Transcribe the lines from the start of the data below through the line with "return Vector((0, 0, CAMZ))", word for word and nothing more.

[start of DATA]

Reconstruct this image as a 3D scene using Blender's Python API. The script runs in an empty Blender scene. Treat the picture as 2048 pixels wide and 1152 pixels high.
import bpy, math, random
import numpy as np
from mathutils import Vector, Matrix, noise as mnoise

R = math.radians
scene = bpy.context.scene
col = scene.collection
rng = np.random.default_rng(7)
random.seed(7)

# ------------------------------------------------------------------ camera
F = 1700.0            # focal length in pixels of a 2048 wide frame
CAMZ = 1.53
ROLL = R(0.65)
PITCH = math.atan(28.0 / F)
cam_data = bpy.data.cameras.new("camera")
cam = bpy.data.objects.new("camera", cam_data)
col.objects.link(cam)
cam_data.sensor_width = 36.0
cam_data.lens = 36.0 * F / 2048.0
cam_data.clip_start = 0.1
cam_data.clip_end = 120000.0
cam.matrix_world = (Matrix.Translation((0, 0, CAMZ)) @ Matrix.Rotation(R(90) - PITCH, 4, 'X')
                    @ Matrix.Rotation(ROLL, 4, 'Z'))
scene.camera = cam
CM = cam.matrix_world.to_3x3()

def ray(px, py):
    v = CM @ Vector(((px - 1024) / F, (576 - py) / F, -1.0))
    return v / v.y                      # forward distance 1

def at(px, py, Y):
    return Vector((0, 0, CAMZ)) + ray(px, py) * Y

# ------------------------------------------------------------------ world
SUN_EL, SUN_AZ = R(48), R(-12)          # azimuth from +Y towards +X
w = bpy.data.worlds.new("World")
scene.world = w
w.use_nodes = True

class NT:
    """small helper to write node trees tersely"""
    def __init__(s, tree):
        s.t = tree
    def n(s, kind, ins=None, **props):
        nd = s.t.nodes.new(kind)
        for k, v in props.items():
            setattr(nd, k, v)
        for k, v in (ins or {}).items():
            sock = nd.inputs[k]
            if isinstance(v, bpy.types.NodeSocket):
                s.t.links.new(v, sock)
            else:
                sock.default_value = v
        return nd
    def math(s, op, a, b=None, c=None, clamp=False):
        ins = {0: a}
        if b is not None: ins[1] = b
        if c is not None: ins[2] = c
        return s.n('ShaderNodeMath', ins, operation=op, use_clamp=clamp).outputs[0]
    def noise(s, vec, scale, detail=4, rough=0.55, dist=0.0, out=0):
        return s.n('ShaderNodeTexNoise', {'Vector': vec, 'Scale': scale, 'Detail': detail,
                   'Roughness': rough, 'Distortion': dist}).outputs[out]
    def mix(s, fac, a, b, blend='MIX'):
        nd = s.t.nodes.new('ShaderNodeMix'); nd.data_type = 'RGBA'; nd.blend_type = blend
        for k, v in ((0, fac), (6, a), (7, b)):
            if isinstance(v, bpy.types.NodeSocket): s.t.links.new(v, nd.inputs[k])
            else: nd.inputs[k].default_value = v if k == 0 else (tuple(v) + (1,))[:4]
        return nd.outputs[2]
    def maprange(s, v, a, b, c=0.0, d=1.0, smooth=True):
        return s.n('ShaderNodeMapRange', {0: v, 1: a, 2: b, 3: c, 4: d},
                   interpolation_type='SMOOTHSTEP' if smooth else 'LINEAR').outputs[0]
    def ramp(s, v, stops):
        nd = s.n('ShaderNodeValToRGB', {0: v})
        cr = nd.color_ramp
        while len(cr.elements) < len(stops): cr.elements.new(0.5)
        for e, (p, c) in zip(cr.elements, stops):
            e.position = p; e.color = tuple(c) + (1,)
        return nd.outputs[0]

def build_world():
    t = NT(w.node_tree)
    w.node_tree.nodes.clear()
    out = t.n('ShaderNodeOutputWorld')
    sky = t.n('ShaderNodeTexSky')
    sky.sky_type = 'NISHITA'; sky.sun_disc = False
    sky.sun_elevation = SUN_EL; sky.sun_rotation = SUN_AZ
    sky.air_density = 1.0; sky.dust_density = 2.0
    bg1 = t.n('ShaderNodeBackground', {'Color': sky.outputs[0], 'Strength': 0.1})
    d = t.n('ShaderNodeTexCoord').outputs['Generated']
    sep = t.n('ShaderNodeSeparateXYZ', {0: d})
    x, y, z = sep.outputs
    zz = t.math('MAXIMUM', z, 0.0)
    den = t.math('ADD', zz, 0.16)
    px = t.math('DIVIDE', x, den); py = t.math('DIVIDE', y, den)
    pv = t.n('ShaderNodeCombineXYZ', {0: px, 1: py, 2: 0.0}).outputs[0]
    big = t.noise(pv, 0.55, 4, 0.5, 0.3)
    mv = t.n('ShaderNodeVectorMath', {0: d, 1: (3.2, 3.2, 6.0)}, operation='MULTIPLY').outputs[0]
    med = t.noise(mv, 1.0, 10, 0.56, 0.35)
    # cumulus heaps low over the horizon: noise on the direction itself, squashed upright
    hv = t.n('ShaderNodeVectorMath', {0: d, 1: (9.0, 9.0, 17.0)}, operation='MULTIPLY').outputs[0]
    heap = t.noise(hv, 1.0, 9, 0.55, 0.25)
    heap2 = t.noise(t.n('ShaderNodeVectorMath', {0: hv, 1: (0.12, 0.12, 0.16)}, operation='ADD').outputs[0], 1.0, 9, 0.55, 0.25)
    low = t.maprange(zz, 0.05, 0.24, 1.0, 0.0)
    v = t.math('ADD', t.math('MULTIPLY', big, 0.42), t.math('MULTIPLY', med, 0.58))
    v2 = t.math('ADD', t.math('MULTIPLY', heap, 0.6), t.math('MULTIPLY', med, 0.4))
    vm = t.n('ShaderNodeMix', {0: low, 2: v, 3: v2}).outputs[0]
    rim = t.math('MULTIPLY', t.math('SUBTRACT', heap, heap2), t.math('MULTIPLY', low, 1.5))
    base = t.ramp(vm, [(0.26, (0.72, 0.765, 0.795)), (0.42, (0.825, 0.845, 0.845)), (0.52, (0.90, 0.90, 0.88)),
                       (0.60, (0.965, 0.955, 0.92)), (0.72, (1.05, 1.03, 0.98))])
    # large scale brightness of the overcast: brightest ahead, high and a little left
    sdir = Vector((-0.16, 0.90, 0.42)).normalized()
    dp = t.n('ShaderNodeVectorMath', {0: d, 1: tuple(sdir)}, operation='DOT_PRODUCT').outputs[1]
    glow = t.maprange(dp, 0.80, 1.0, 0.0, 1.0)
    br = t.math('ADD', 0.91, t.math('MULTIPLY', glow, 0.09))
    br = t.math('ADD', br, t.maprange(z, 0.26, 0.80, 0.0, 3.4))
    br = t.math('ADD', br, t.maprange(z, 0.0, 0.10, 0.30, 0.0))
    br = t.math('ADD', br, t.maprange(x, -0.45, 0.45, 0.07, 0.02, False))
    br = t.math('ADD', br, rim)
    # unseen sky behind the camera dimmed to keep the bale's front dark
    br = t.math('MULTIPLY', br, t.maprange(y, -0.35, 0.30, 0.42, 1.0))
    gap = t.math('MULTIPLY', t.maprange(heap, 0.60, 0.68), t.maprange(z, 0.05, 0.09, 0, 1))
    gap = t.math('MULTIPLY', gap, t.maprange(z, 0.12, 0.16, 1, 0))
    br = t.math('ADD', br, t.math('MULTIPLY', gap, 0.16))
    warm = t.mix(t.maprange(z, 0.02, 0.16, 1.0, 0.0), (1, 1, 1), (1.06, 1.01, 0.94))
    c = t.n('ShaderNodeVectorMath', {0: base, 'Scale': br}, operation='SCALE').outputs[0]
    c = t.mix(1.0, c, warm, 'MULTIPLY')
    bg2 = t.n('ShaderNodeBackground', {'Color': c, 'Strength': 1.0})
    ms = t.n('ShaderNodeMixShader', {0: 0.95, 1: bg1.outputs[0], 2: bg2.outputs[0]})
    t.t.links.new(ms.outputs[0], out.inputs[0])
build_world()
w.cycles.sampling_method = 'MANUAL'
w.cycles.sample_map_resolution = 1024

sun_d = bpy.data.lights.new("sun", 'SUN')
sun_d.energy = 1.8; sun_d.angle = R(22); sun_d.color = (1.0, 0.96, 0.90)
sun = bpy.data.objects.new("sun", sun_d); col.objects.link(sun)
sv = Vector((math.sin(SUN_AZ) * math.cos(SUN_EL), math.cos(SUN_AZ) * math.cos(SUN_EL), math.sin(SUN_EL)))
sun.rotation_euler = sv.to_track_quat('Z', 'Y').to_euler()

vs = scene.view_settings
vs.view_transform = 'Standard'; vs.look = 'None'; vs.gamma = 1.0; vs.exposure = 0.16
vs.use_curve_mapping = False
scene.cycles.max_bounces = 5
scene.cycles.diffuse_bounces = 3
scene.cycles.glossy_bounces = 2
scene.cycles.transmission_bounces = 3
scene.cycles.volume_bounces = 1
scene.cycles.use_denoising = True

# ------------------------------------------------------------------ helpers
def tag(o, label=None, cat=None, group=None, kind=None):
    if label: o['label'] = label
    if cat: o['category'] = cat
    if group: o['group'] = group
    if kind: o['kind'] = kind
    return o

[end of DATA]

EXERCISE ANSWER
Reconstruct this image as a 3D scene using Blender's Python API. The script runs in an empty Blender scene. Treat the picture as 2048 pixels wide and 1152 pixels high.
import bpy, math, random
import numpy as np
from mathutils import Vector, Matrix, noise as mnoise

R = math.radians
scene = bpy.context.scene
col = scene.collection
rng = np.random.default_rng(7)
random.seed(7)

# ------------------------------------------------------------------ camera
F = 1700.0            # focal length in pixels of a 2048 wide frame
CAMZ = 1.53
ROLL = R(0.65)
PITCH = math.atan(28.0 / F)
cam_data = bpy.data.cameras.new("camera")
cam = bpy.data.objects.new("camera", cam_data)
col.objects.link(cam)
cam_data.sensor_width = 36.0
cam_data.lens = 36.0 * F / 2048.0
cam_data.clip_start = 0.1
cam_data.clip_end = 120000.0
cam.matrix_world = (Matrix.Translation((0, 0, CAMZ)) @ Matrix.Rotation(R(90) - PITCH, 4, 'X')
                    @ Matrix.Rotation(ROLL, 4, 'Z'))
scene.camera = cam
CM = cam.matrix_world.to_3x3()

def ray(px, py):
    v = CM @ Vector(((px - 1024) / F, (576 - py) / F, -1.0))
    return v / v.y                      # forward distance 1

def at(px, py, Y):
    return Vector((0, 0, CAMZ)) + ray(px, py) * Y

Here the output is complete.